I was thinking through a scene recently, toward the end of my current WIP, between the four major female characters. The scene will touch on their various plotlines and character arcs and where they the end of the book finds each woman. All four are ongoing characters in the series, but two are real, two fictional. Because it's a series, no one's plotline is neatly resolved in one book, and I don't think of my characters having nice, neat happily-every-after endings in any case. Yet in thinking about this scene, it occurred to me that already the two fictional characters have decidedly happier trajectories than the two real historical characters.
Which reminded me of why, much as I love to write about real historical characters and events, I prefer to have fictional central characters. I can create my own characters with their own personalities and story arcs. And part of that is that many fascinating real life historical figures not only did not have happily-ever-after lives, their stories could be called unhappy.
I admire Juliet's brilliant trilogy about Marie Antoinette for many reasons, one of which is that to write the books Juliet had to live for months with the French Queen's tragic life. Lauren and I have both written about Hortense Bonaparte, a favorite real life historical character of both of ours. Hortense was accomplished, clever, loyal, and seems to have been a genuinely nice, warm-hearted person. A devoted daughter, mother, and lover. Her story cries out for a happy ending. Instead she had a miserably unhappy marriage, lost one of her children to death and gave up another born out of wedlock, and ultimately lost the love of her life.

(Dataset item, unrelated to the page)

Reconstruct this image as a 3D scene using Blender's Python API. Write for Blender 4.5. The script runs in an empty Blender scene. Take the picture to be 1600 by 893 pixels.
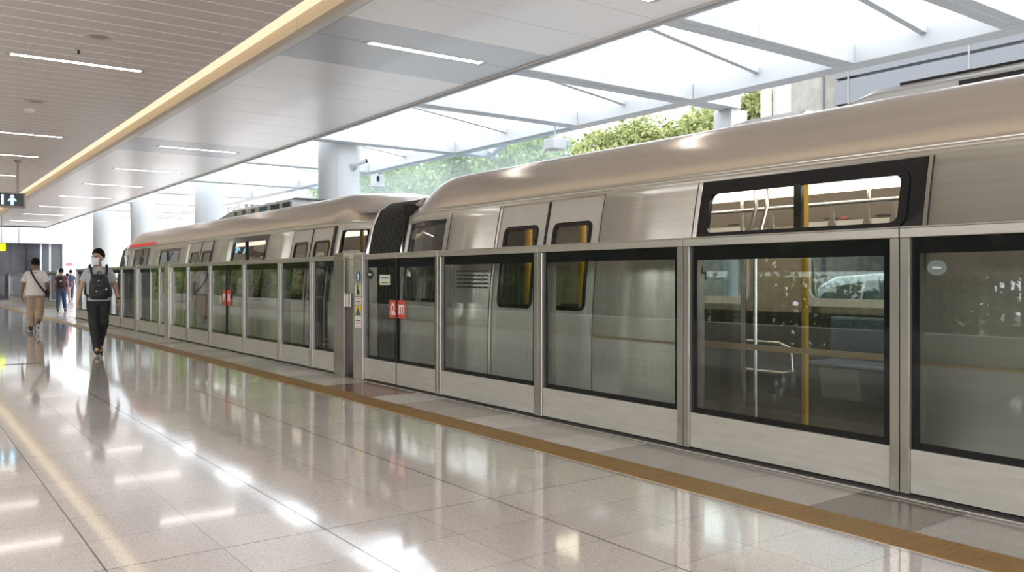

I'm looking forward to sharing fairy tales with my daughter (that's us above on Valentine's Day; I shamelessly still can't resist posting pictures of her). But I know that eventually we'll have to have a talk about how real life is more complicated than happily ever after. As I said, I like to think that my books show some of the complicated messiness of real life. Yet comparing my fictional and real characters, I wondered if the arcs I was creating for my fictional characters had more happily ever after in them than I realized. But I can't help but want the best for my characters, just as I do for my daughter (even if I put my characters through trials and adventures I certainly hope my daughter never encounters). And perhaps I like to think that real life can be, if not happily ever after, at least happier than not.
How much happily ever after do you like in novels, as a reader or a writer? When reading or writing about real historical characters does it bother you that their lives may have gone on to be less than idyllic? Do you sometimes wonder if fictional characters would go on to face some of the same challenges as their real life counterparts?